映画『有りがたうさん』 『土曜日』をめぐって(3)

(前回のつづき)

文化新聞『土曜日』の紙面は全六面、第二号から、各ページの上にカテゴリーが表示されるようになります。どのページにどのカテゴリーが来るのかは、発行号によって多少動きがありますが、おおむね次のような構成です。

一面…表紙。これは前々回の記事に書きました。
二面…「文化」。「文化」とありますが、反ファシズム運動など国際政治に関するものも扱われます。
三面…「婦人」。女性の権利をめぐる話題からファッション論まで。書き手も女性が多いようです。
四面…「社会」。社会問題、労働現場、街の声(投稿)など、幅広く扱われています。
五面…「映画」。映画論、外国映画や日本映画についての批評欄です。『土曜日』が『京都スタヂヲ通信』の流れを汲むものなので、かなり力が入っています。
六面…「趣味娯楽」。発行を重ねるにしたがい読者からの投稿原稿が増え、紙面のカテゴリー名は「くらぶ」と改称されて読者の意見交換の場となります。

さて、『土曜日』で目にとまった記事はいくつもあるのですが、そのなかから私が強く興味をもった記事を二つだけ紹介してみようと思います。
ひとつ目は、「流離の人々 半島出身者の仕事と地位」という見出しのついた記事です。「くらぶ」(六面)に出ていました。その記事なかに次のような映画があることにも触れていました。(以下、引用は現代仮名遣いに直した)。

「松竹の清水宏という監督の作った『有り難うさん』という映画の中には、伊豆半島の山奥で、道路の開通に従事している半島出の同胞たちが、映っている。その映画によると、その人々は崖を切り、山を穿ってやっと自動車道路を開通させたかと思う間もなく、自分たちはそのバスに乗らずに、次の仕事が待っている信州へ徒歩で移って行くのである。峰を渡る人々の白衣の裾が秋風になびく景色が、この映画には撮されていた。」(1936年12月5日号)

記事中に「同胞たち」という語が出てくるので、これを書いたのは朝鮮人読者なのでしょうか。
映画『有り難うさん』(原題は『有りがたうさん』)は、1936年2月27日に公開された映画です。公開日はなんと「2・26事件」発生の翌日。すでに軍国主義へと急傾斜していく時代であり、翌37年7月には日中戦争が始まります。『土曜日』も37年11月に廃刊に追いやられました。

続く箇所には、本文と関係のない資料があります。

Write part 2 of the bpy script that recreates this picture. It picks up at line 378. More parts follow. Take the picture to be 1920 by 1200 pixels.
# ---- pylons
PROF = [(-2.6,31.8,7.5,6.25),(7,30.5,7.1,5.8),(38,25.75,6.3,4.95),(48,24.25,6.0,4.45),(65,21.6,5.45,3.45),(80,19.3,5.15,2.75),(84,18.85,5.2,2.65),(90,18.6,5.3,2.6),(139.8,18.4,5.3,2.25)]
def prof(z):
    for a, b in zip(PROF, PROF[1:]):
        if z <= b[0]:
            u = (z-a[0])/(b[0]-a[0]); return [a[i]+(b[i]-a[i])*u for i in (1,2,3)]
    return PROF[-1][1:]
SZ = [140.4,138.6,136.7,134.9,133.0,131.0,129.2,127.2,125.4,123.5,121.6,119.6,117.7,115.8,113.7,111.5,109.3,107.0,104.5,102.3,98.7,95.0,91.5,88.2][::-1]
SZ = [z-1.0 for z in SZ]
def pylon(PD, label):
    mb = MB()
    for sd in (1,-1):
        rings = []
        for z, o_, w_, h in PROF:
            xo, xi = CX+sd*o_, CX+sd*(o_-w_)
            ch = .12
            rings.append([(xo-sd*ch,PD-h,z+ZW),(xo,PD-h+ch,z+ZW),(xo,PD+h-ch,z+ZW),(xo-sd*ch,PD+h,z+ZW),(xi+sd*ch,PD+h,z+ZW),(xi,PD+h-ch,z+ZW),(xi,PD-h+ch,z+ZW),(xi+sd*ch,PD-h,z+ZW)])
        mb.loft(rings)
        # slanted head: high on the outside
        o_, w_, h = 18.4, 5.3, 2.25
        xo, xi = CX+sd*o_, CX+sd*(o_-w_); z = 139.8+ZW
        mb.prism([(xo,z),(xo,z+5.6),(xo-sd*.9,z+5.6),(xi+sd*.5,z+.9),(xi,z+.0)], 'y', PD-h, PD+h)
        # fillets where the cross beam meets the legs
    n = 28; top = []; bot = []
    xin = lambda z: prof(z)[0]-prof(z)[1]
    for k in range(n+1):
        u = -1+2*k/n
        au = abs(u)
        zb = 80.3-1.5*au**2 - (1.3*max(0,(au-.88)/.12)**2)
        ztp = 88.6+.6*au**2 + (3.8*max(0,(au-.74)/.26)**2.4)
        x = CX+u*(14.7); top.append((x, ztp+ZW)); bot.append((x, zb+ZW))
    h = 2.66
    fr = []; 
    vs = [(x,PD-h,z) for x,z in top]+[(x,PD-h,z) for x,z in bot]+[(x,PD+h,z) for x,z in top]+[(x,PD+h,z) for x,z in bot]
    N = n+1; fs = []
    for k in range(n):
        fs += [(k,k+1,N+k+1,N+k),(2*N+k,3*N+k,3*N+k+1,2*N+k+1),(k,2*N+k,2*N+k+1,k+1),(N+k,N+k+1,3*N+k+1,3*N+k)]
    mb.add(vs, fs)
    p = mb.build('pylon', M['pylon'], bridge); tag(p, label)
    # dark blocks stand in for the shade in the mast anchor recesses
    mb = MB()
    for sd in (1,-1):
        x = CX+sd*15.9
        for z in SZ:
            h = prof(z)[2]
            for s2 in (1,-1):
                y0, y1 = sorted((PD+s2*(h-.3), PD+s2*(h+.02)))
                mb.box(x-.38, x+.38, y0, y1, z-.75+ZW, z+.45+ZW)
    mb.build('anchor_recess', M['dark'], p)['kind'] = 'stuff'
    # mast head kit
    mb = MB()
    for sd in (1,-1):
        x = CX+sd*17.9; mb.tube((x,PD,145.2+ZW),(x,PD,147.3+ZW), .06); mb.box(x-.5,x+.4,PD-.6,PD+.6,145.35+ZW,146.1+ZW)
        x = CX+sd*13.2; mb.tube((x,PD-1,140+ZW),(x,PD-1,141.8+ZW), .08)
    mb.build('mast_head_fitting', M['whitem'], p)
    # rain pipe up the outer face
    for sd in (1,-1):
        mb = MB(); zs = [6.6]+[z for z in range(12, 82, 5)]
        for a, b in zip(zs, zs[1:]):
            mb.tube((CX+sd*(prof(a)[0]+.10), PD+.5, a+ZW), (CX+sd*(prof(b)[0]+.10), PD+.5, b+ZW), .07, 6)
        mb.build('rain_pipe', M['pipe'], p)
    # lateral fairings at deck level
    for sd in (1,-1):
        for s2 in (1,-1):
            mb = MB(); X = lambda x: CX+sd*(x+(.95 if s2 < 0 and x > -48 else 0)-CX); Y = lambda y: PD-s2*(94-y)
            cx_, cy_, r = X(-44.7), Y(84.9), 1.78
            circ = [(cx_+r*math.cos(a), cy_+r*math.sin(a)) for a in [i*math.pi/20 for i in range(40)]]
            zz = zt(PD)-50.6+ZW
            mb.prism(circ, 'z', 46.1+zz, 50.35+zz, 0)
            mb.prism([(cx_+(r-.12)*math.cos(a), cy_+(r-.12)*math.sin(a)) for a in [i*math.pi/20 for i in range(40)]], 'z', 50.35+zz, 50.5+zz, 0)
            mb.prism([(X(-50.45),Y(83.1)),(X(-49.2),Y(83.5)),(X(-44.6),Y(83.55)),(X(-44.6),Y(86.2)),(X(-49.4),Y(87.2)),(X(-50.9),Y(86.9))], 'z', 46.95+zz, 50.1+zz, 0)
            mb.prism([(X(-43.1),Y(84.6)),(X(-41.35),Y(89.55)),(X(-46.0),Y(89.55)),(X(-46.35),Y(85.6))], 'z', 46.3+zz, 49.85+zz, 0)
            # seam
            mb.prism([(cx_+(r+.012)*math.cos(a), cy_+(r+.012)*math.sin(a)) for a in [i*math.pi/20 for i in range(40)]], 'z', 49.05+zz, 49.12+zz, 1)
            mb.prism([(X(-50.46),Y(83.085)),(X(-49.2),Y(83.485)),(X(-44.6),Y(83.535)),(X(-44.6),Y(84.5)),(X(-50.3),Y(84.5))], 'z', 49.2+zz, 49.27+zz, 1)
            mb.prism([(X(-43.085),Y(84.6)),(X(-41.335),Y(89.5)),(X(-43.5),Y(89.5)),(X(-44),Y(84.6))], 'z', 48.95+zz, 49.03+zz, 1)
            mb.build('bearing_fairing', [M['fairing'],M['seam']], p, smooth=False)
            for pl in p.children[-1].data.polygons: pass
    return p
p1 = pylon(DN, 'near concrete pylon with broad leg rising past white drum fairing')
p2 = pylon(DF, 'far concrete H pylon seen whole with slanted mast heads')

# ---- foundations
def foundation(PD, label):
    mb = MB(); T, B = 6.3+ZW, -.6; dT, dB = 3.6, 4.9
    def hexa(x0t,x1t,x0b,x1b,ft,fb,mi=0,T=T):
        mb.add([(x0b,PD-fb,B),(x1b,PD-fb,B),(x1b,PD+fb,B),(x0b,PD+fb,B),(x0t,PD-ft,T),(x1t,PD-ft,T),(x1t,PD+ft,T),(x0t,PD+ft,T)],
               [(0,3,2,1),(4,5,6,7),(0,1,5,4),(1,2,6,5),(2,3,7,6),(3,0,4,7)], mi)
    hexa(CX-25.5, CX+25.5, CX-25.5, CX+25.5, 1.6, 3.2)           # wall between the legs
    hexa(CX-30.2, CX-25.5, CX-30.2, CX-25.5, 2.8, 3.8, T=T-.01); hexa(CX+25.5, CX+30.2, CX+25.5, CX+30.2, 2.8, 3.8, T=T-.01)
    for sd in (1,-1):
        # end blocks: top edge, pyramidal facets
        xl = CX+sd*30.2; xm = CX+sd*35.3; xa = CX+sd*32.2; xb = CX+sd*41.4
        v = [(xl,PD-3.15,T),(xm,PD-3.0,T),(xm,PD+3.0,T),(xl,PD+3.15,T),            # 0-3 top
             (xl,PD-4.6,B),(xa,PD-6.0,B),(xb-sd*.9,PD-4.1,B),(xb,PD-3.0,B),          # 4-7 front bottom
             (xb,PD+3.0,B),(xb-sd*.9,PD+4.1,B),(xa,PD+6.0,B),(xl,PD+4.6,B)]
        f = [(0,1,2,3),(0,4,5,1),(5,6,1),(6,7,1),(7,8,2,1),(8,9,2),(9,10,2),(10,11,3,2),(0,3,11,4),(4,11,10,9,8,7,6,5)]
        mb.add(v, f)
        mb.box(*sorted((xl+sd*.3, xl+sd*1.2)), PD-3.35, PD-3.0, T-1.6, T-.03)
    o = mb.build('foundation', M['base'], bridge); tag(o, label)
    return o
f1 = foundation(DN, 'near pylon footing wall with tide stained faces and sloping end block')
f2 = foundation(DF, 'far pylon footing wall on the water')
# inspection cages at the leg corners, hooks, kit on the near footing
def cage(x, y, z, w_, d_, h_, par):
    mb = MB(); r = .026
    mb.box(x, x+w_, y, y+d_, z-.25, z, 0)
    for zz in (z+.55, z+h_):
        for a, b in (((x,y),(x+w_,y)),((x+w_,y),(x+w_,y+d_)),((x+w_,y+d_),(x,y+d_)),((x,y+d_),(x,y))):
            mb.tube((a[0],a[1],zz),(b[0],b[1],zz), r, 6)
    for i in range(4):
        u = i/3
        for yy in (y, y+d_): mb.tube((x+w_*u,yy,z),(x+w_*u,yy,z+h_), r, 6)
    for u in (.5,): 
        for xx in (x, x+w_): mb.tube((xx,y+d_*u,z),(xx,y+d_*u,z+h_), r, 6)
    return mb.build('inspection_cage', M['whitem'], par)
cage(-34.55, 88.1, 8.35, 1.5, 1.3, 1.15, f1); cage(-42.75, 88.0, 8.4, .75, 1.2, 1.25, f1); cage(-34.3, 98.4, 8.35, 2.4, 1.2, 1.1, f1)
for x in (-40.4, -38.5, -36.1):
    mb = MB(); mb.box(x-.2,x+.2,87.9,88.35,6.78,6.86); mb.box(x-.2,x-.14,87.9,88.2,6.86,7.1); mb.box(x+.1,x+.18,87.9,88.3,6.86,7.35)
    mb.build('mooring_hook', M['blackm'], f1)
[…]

映画は、伊豆半島の天城越えの乗り合いバスを舞台に、追い越しやすれ違いで道を譲ってもらうたびに「ありがとう」と礼を言う運転手(だから、あだ名が「有りがたうさん」)、乗り合わせた旅の女、「身売り」されて東京に向かう娘とその母の、三者の対話を中心に、乗客たちや沿道の人びとの人生の哀歓も織り込みながら話が進みます。いわばその乗り合いバスが日本社会の縮図となって描かれます。
そのなかの一場面として、道路工事に従事する朝鮮人の集団が、上の記事にあるように登場します。この映画の全編(76分)はYouTubeで見ることができますが、この場面だけを切り取った映像もありました(約3分半↓)。




チマチョゴリの娘役は久原良子。運転手役の「ありがとうさん」は上原謙(加山雄三の父)。
伊豆で道路建設工事に従事した、娘を含む朝鮮人集団は、伊豆の現場を終えて次の現場のある「信州」に向かって歩いています。追い抜いたバスが休憩しているところへ追いついた娘は、工事現場で亡くなった父の墓の世話を運転手に託します。そのやり取りのなかに、記事に出てくる次のような娘のセリフがあります。

娘:私たち、自分でこしらえた道、一度も歩かずに、また道のない山へ行って、道をこしらえるんだわ。
運転手:駅までこれに乗って、送って行ってやるよ。
娘:皆と一緒に歩くの。皆と一緒に

その時代の日本社会の諸相、とりわけ庶民の生活相が、静かに、またユーモアも忘れず(深刻ぶらず)、淡々と描かれる好編です。興味をもったかたは、ぜひ全編のほう(→ ここ)をご覧になってください。
思想統制が社会のすみずみに及んでいた1936年、「身売り」や帰村や外国人労働者の存在を取り上げた映画『有りがたうさん』がつくられ、また、それを見た『土曜日』の一読者が「流離の人々」という記事を書いたのでした。こうした人と人のあいだに構成された、「事件」ではない、「出来事」の堆積を抜きに「歴史」というものはどこにもないだろう、と私は思うのです。

そして、私たちの乗り合わせた「バス」はいまどこを目指して走っているのでしょうか?